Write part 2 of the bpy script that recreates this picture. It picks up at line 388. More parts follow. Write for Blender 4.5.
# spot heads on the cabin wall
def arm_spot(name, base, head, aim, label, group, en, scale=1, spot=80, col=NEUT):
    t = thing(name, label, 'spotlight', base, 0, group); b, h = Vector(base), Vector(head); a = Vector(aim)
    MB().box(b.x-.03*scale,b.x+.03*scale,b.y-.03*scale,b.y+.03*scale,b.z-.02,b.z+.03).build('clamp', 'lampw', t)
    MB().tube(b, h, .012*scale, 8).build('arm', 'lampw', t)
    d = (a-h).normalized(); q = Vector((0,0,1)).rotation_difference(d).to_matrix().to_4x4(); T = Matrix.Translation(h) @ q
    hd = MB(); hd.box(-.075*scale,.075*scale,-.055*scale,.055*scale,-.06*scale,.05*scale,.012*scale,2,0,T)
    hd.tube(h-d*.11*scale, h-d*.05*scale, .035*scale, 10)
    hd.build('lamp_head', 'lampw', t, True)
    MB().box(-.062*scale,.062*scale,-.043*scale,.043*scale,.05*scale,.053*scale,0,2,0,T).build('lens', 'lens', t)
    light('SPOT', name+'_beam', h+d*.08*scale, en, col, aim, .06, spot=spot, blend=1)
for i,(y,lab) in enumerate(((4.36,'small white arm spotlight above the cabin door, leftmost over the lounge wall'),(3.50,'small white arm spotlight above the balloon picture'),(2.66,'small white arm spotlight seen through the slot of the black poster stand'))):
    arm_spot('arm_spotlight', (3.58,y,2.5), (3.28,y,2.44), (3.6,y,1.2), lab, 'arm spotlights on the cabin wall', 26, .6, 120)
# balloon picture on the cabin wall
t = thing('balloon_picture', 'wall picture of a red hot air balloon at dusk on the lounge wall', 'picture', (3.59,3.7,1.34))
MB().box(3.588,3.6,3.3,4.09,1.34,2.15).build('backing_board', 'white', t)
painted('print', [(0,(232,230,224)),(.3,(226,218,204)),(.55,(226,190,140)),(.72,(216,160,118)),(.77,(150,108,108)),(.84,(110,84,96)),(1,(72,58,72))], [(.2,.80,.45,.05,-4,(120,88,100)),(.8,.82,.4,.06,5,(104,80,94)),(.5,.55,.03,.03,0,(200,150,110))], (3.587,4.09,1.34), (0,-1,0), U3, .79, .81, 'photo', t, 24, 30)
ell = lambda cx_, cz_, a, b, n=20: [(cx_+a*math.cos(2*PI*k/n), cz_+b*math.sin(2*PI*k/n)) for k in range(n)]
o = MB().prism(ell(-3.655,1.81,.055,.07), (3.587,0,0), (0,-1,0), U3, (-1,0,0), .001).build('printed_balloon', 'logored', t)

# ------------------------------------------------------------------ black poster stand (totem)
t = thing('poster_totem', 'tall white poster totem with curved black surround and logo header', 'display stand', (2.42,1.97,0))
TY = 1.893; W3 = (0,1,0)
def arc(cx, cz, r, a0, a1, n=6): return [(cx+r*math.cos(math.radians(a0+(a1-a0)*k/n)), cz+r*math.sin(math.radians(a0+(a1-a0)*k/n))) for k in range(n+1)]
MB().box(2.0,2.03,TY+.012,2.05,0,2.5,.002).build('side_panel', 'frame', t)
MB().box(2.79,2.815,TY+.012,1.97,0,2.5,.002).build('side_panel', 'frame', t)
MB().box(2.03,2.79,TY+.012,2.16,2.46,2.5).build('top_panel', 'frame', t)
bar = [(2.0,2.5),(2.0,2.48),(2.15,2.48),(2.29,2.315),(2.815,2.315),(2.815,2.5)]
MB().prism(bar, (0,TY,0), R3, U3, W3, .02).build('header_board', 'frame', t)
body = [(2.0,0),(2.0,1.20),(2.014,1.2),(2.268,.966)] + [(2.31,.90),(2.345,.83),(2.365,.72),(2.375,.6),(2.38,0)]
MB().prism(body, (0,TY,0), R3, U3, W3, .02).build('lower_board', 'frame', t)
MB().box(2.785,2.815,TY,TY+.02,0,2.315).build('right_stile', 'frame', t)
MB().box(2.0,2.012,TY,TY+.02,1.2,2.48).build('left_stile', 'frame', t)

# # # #

:: Given instruction ::
Restate the data above word for word, please.

:: Solved problem ::
Write part 2 of the bpy script that recreates this picture. It picks up at line 388. More parts follow. Write for Blender 4.5.
# spot heads on the cabin wall
def arm_spot(name, base, head, aim, label, group, en, scale=1, spot=80, col=NEUT):
    t = thing(name, label, 'spotlight', base, 0, group); b, h = Vector(base), Vector(head); a = Vector(aim)
    MB().box(b.x-.03*scale,b.x+.03*scale,b.y-.03*scale,b.y+.03*scale,b.z-.02,b.z+.03).build('clamp', 'lampw', t)
    MB().tube(b, h, .012*scale, 8).build('arm', 'lampw', t)
    d = (a-h).normalized(); q = Vector((0,0,1)).rotation_difference(d).to_matrix().to_4x4(); T = Matrix.Translation(h) @ q
    hd = MB(); hd.box(-.075*scale,.075*scale,-.055*scale,.055*scale,-.06*scale,.05*scale,.012*scale,2,0,T)
    hd.tube(h-d*.11*scale, h-d*.05*scale, .035*scale, 10)
    hd.build('lamp_head', 'lampw', t, True)
    MB().box(-.062*scale,.062*scale,-.043*scale,.043*scale,.05*scale,.053*scale,0,2,0,T).build('lens', 'lens', t)
    light('SPOT', name+'_beam', h+d*.08*scale, en, col, aim, .06, spot=spot, blend=1)
for i,(y,lab) in enumerate(((4.36,'small white arm spotlight above the cabin door, leftmost over the lounge wall'),(3.50,'small white arm spotlight above the balloon picture'),(2.66,'small white arm spotlight seen through the slot of the black poster stand'))):
    arm_spot('arm_spotlight', (3.58,y,2.5), (3.28,y,2.44), (3.6,y,1.2), lab, 'arm spotlights on the cabin wall', 26, .6, 120)
# balloon picture on the cabin wall
t = thing('balloon_picture', 'wall picture of a red hot air balloon at dusk on the lounge wall', 'picture', (3.59,3.7,1.34))
MB().box(3.588,3.6,3.3,4.09,1.34,2.15).build('backing_board', 'white', t)
painted('print', [(0,(232,230,224)),(.3,(226,218,204)),(.55,(226,190,140)),(.72,(216,160,118)),(.77,(150,108,108)),(.84,(110,84,96)),(1,(72,58,72))], [(.2,.80,.45,.05,-4,(120,88,100)),(.8,.82,.4,.06,5,(104,80,94)),(.5,.55,.03,.03,0,(200,150,110))], (3.587,4.09,1.34), (0,-1,0), U3, .79, .81, 'photo', t, 24, 30)
ell = lambda cx_, cz_, a, b, n=20: [(cx_+a*math.cos(2*PI*k/n), cz_+b*math.sin(2*PI*k/n)) for k in range(n)]
o = MB().prism(ell(-3.655,1.81,.055,.07), (3.587,0,0), (0,-1,0), U3, (-1,0,0), .001).build('printed_balloon', 'logored', t)

# ------------------------------------------------------------------ black poster stand (totem)
t = thing('poster_totem', 'tall white poster totem with curved black surround and logo header', 'display stand', (2.42,1.97,0))
TY = 1.893; W3 = (0,1,0)
def arc(cx, cz, r, a0, a1, n=6): return [(cx+r*math.cos(math.radians(a0+(a1-a0)*k/n)), cz+r*math.sin(math.radians(a0+(a1-a0)*k/n))) for k in range(n+1)]
MB().box(2.0,2.03,TY+.012,2.05,0,2.5,.002).build('side_panel', 'frame', t)
MB().box(2.79,2.815,TY+.012,1.97,0,2.5,.002).build('side_panel', 'frame', t)
MB().box(2.03,2.79,TY+.012,2.16,2.46,2.5).build('top_panel', 'frame', t)
bar = [(2.0,2.5),(2.0,2.48),(2.15,2.48),(2.29,2.315),(2.815,2.315),(2.815,2.5)]
MB().prism(bar, (0,TY,0), R3, U3, W3, .02).build('header_board', 'frame', t)
body = [(2.0,0),(2.0,1.20),(2.014,1.2),(2.268,.966)] + [(2.31,.90),(2.345,.83),(2.365,.72),(2.375,.6),(2.38,0)]
MB().prism(body, (0,TY,0), R3, U3, W3, .02).build('lower_board', 'frame', t)
MB().box(2.785,2.815,TY,TY+.02,0,2.315).build('right_stile', 'frame', t)
MB().box(2.0,2.012,TY,TY+.02,1.2,2.48).build('left_stile', 'frame', t)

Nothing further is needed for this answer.